C thinks vomiting on the batroom floor = reaon not to party. Lies. Party continues.
So she stayed over last night and slept walked in to my moms room where she used the bathroom and then proceeded to get in bed with my moms naked boyfriend. So yeah, at least now my family got to meet her.
big game today.. looking forward to seeing that magic win, and then i will celebrate with a nude dip in lake Eola.. anyone else in??
I think I found my soulmate. This guy in front of me is yelling about getting laid while holding two beers and texting. I think this is love.
we played lady & the tramp with a hash brown from McDonald's....im in love.
I don't think I have ever puked up that much free breakfast in my life...thank god for Nickle Beers.
I had a dream last night that you and me were eating cheesecake and according to my FATHER I was moaning really loud in my sleep.
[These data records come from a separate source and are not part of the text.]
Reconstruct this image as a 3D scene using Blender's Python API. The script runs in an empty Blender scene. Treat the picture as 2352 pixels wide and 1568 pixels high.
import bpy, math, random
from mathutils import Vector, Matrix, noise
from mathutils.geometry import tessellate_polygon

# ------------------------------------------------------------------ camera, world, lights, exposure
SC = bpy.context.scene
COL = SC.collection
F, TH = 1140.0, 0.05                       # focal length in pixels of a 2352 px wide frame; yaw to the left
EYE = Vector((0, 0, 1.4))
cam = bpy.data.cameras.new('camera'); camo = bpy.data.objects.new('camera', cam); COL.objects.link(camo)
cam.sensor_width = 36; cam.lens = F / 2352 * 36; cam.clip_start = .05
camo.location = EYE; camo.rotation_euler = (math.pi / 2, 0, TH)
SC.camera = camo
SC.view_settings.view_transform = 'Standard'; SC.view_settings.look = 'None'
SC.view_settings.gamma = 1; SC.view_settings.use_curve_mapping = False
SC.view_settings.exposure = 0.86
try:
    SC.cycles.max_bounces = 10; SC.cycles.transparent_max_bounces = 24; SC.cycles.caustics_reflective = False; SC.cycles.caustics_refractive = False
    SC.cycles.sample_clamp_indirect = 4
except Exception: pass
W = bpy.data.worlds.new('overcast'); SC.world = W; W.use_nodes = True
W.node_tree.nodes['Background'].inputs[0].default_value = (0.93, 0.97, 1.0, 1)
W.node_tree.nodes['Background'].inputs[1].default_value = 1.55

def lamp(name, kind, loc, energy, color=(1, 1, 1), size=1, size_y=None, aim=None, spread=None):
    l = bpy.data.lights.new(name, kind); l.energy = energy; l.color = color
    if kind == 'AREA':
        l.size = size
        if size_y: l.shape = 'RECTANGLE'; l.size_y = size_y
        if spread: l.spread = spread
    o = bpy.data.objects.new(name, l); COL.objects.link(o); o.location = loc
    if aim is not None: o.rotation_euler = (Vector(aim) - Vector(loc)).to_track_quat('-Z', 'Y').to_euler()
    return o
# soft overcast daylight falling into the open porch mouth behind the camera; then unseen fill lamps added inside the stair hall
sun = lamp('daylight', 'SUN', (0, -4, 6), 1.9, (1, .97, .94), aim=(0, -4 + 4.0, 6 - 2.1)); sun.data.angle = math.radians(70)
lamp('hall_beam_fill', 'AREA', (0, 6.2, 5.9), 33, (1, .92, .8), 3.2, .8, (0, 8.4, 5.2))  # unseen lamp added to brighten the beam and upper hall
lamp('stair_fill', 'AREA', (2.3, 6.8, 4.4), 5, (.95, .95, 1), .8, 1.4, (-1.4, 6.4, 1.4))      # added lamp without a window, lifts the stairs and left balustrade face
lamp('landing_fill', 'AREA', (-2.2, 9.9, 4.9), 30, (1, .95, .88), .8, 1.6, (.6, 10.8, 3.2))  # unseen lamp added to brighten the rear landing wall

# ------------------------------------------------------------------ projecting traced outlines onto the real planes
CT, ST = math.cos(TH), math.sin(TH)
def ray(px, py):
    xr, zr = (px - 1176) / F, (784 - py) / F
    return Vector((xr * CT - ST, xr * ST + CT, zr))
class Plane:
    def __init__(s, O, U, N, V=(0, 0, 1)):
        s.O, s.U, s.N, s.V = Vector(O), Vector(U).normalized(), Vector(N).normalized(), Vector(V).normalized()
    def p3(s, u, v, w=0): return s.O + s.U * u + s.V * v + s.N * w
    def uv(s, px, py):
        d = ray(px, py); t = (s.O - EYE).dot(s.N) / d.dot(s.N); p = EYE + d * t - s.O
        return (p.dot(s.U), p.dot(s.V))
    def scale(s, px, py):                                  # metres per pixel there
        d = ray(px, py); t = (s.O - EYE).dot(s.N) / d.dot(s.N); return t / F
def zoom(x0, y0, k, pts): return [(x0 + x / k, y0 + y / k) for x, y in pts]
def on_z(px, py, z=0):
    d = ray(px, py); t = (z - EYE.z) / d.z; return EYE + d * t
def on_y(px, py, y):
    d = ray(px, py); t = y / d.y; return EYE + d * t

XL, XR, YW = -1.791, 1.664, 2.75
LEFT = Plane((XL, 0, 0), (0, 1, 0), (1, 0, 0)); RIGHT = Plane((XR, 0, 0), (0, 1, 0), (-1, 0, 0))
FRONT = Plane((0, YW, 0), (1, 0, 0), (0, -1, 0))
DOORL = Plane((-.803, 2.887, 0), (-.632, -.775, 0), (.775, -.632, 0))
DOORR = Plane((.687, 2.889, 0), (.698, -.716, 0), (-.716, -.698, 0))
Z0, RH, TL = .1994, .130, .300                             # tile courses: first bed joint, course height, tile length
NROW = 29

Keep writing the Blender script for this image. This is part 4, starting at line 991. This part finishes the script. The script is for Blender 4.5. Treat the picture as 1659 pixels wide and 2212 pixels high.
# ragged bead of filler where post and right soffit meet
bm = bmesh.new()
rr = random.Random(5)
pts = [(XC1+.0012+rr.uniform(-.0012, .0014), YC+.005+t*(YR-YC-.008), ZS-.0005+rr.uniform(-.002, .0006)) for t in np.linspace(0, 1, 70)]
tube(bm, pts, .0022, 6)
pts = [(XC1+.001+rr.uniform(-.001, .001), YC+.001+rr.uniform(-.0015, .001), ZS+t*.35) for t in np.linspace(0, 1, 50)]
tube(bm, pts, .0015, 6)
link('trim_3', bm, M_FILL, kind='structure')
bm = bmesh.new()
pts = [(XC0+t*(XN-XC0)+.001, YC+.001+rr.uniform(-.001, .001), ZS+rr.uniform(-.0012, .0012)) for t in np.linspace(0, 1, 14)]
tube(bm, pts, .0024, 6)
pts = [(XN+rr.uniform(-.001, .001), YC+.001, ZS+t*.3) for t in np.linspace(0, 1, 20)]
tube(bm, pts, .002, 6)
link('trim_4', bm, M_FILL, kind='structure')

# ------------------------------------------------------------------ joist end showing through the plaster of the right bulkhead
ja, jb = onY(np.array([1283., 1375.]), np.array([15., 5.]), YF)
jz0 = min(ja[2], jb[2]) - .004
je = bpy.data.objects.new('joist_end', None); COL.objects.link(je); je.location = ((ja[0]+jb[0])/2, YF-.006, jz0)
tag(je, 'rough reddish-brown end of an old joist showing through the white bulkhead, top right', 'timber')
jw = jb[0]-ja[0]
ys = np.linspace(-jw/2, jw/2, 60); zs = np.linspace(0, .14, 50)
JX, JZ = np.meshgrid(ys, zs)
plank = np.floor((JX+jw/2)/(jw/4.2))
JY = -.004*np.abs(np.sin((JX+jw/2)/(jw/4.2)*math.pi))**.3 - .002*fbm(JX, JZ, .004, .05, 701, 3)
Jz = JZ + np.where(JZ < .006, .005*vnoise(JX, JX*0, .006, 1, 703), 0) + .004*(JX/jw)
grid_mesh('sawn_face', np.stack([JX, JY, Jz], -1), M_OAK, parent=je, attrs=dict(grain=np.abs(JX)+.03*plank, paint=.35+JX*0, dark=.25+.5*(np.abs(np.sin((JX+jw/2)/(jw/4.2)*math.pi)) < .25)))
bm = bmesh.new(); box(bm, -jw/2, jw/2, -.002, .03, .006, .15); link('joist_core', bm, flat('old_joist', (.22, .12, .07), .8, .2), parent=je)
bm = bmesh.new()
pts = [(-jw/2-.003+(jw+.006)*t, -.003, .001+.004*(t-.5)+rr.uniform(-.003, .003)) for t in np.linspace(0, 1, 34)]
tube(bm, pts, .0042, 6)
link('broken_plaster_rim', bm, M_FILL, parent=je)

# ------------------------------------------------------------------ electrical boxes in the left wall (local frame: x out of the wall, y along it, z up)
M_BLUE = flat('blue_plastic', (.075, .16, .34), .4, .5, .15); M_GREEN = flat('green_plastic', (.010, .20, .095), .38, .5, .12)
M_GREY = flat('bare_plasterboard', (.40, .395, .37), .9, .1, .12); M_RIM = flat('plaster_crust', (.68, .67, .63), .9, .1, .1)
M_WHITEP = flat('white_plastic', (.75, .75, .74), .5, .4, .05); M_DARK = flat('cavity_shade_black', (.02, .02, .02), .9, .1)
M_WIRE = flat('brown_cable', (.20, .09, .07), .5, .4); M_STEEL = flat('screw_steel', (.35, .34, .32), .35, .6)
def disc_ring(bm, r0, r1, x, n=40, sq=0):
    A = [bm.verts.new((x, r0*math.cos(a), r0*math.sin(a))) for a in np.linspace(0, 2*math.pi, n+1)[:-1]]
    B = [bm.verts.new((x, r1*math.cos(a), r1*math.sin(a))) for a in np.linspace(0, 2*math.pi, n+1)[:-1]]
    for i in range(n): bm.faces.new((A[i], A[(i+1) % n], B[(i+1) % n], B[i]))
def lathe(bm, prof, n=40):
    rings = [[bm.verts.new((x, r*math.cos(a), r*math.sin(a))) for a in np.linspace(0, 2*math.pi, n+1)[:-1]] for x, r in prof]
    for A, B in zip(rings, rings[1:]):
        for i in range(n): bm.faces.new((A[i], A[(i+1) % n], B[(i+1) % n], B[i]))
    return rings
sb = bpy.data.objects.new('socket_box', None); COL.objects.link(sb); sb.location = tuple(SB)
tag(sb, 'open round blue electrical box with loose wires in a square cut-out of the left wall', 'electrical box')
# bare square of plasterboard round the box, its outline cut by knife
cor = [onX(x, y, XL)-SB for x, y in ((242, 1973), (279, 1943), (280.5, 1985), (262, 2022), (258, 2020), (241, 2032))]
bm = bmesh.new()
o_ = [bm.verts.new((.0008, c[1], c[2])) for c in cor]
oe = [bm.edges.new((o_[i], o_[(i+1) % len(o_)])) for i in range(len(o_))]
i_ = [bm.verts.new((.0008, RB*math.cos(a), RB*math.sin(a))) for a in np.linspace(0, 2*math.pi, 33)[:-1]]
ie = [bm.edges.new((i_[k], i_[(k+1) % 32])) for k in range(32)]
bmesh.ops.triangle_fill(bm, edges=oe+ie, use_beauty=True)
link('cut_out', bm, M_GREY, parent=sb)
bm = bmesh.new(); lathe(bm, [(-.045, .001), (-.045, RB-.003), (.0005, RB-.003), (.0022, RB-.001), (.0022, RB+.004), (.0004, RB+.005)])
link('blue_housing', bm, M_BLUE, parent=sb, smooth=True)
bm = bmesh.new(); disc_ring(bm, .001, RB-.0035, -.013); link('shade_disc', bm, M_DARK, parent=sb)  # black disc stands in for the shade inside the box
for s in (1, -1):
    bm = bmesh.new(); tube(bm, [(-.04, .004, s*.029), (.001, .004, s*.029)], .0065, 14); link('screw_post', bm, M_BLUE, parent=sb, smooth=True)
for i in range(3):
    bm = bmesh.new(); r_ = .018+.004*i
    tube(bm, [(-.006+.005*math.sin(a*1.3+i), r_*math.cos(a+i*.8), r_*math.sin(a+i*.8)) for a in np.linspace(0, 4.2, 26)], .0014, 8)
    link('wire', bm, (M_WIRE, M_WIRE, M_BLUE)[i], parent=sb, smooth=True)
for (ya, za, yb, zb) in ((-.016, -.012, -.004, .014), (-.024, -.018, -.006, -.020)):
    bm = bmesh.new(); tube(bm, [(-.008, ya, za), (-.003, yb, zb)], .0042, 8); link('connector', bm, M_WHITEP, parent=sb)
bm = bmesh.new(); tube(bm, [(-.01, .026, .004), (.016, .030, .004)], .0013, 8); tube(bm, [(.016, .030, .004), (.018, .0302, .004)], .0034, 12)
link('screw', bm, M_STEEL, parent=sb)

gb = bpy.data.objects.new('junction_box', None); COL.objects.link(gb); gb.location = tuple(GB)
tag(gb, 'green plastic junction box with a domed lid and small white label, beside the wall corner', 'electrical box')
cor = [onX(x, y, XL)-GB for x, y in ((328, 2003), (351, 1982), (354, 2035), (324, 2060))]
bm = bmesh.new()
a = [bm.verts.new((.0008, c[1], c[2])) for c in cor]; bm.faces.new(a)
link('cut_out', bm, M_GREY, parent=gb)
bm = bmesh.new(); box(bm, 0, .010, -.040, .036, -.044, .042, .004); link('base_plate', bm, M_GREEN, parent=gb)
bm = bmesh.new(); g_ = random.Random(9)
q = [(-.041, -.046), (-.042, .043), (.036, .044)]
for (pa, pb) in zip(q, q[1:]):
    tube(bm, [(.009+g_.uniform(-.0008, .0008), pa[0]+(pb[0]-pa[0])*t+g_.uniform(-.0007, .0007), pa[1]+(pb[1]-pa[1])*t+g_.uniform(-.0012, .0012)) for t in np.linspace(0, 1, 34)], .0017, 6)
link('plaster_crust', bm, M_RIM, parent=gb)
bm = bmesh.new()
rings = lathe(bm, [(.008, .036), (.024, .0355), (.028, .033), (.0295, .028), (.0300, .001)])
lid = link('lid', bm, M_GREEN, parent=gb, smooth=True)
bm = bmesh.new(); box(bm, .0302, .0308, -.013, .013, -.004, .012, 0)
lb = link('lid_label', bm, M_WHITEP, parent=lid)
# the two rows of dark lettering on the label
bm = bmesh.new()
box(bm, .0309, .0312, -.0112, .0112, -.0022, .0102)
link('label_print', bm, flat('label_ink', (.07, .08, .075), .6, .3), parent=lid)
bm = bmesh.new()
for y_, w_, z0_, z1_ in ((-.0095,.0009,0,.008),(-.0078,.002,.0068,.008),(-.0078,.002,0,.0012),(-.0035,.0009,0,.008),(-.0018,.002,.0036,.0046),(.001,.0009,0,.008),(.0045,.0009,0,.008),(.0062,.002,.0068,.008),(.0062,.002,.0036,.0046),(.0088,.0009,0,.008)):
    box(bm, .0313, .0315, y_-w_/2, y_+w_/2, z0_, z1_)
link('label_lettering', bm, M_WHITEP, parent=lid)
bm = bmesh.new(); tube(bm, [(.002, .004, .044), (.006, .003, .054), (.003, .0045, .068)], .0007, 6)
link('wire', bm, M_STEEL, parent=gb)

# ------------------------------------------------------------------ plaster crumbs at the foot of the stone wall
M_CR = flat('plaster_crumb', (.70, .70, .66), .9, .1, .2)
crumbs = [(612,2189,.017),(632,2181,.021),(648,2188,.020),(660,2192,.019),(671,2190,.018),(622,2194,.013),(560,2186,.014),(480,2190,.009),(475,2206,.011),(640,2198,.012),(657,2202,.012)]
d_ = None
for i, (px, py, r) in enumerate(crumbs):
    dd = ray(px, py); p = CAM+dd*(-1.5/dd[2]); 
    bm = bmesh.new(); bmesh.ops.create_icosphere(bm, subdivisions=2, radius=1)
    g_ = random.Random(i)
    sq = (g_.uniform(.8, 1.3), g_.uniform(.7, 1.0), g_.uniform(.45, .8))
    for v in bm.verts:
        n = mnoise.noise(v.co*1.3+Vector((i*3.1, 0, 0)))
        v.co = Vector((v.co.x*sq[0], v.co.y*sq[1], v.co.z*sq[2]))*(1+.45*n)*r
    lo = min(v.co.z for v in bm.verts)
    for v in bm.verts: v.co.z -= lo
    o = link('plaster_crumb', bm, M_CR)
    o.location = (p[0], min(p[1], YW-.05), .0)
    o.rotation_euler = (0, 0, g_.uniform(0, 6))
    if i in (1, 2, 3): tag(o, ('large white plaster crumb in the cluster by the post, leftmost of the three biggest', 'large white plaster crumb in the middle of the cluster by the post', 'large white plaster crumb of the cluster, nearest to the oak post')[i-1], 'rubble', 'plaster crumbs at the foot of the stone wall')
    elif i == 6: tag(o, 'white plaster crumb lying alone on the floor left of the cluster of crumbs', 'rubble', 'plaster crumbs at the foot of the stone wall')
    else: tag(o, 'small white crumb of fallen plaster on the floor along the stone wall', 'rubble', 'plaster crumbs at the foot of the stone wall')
I seriously have issues.
It was around the time I started requesting "big girl straws" from the bartender for my jack and diets, that I knew I'd probably wake up with my sunglasses on and find my wallet in the shower.
Dude I wanna go on a booze cruise
Dude our life is a booze cruise
But without boats...
Is it bad that all my wine bottles have teeth marks in the cork?
I walked outside an you were laying down talking to a star about your life. That's when I took the bottle of jack away...
I though us hooking up in the field was your way of saying you were an outdoors person
It is completely possible to eat beef jerky sexually.
I don't care if we're married you can't just walk into the bedroom with a pizza box expecting to get laid
I hope that will b the last time i take off my pants in the chemistry building.